Nau launched its “thought kitchen” blog in 2006 in an effort to raise consumer awareness; by early 2007, its products were available online. All along, the premise was to create outdoor clothing that truly blended beauty, performance and sustainability. Innovative fabrics were developed, as well as a “restricted substance” list.

But the idea of consumers buying green from Nau isn’t just about the clothes. The company also reduced its footprint through a handful of LEED-certified “webfronts” – small, environmentally friendly stores that hold minimum inventory to save space. Customers can pick up items on site, or they can receive discounts by having the item shipped (at no charge) to their homes.

The company also takes its role of educating the community seriously, in part through the transparent “grey matters” portion of its website. Topics there include the benefits and pitfalls of clothes made from corn, fair labor practices and comments on global manufacturing. Each section also includes a segment on “where we stand.”

“This doesn’t mean that the decisions we’ve had to make are simple ones, or that we haven’t had to make various compromises and tradeoffs,” Yolles says. “Obviously, this was entitled ‘grey matters’ with intention, because some things aren’t always black and white. But we want to be completely transparent with the decisions we’ve made, and to explain those decisions and why we made them, and what the issues are with various products.”
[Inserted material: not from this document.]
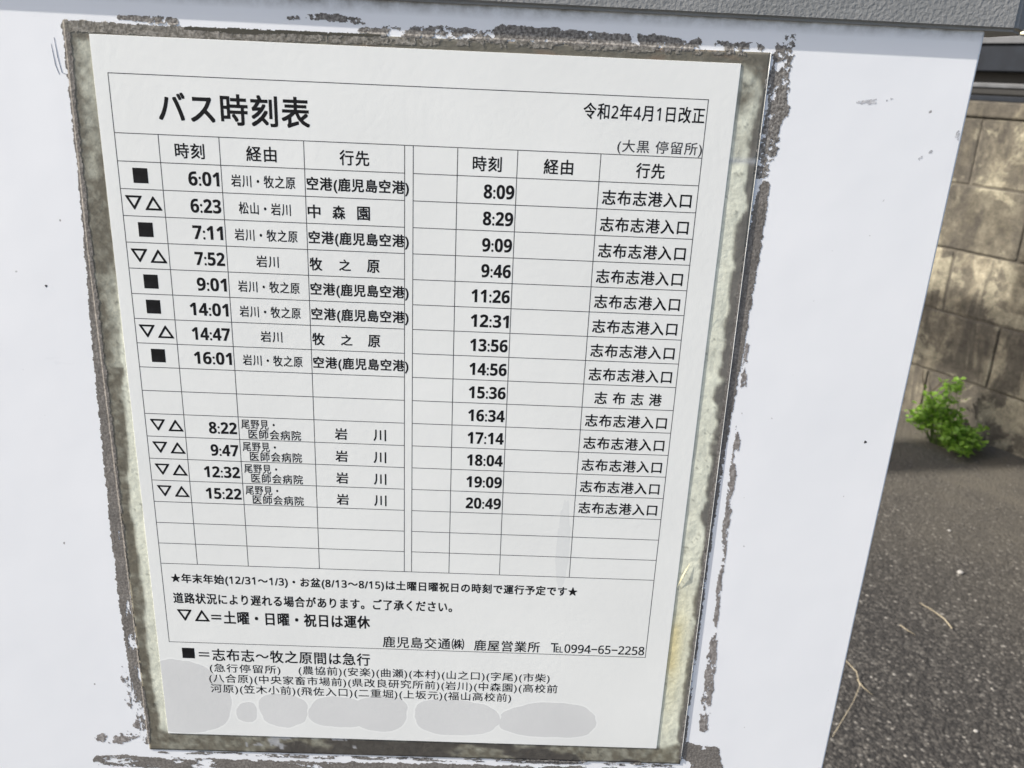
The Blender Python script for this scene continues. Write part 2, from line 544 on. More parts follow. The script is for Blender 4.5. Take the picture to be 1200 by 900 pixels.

And that, at the base level, is what many believe green products are all about: responsibility.

“It’s really hard to do one without the other, to offer these products and not be an environmentally responsible company,” Dumain says. “You catch yourself. … The practices start to invade the culture, and you get to a point where you can’t help yourself any more. You start to understand that ignorance really is bliss, because once you start, it doesn’t end.”